During the course of the documentary, Redmon has various run-ins with Salemi police chief Diego Muraca, as well people whose job is to guard the place where the long-lost Kim’s Video movies were kept in Salemi. There’s also some amusing footage of Redmon trying to get an interview with then-Salemi mayor Domenico Venuti. It should come as no surprise that Redmon had to stalk Venuti in public places in attempts to get this interview. At one point, Redmon becomes well-known enough to Venuti’s entourage that Venuti is shown on camera actively avoiding Redmon whenever he sees Redmon.

The second half of the documentary is better than the first half, which wastes a little too much time with repetitive gushing about Kim’s Video from ex-employees. One of the other problems that some people might have with the “Kim’s Video” documentary is that it’s difficult to know how much of an act Redmon is putting on for the camera when he does this type of ambush documentary filmmaking. There’s a break-in scene that looks like it could have been staged and possibly scripted.

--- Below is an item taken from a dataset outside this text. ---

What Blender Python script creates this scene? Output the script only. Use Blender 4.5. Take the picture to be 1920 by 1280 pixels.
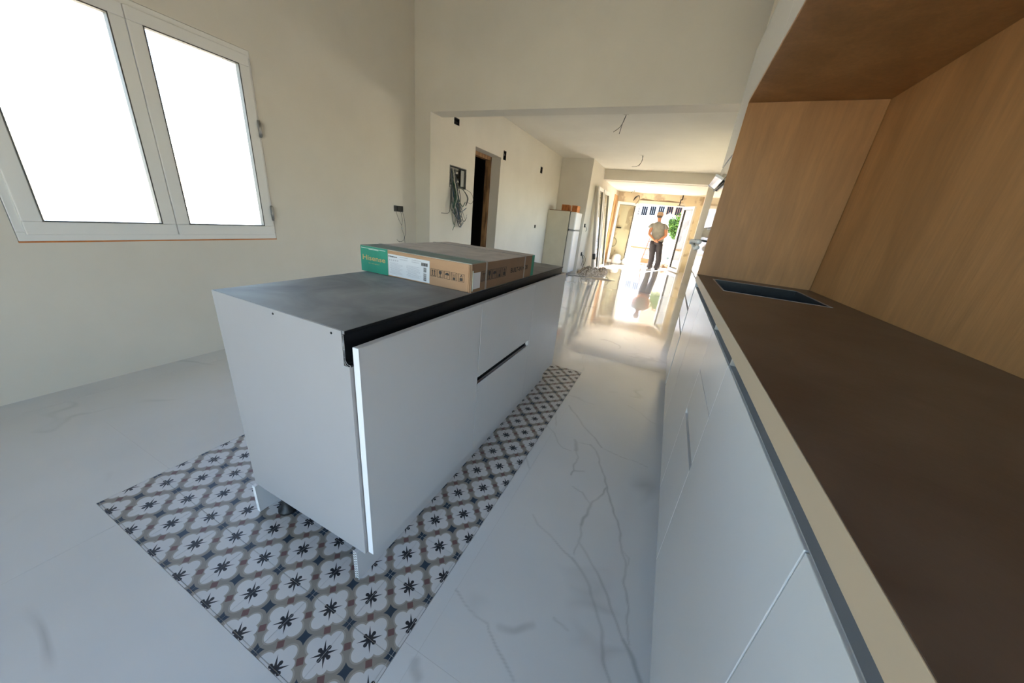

Is “Kim’s Video” co-director Redmon a dedicated Kim’s Video fan, or is he a fanatic who’s gone too far? “Kim’s Video” invites viewers to make up their own minds. At the very least, the movie gives answers that a lot of Kim’s Video enthusiasts might have about what really happened to Kim’s Video founder Kim and all the videos that he donated. People who follow the news about a certain Austin-based company with various locations might already know where those videos are now. But the “Kim’s Video” documentary is a mostly entertaining chronicle of the quest to find out answers to a lot of Kim’s Video questions, although cinephiles who are fans of obscure movies are most likely to appreciate this documentary.

UPDATE: Drafthouse Films will release “Kim’s Video” in select U.S. cinemas on April 5, 2024, with an expansion to more U.S. cinemas on April 12, 2024.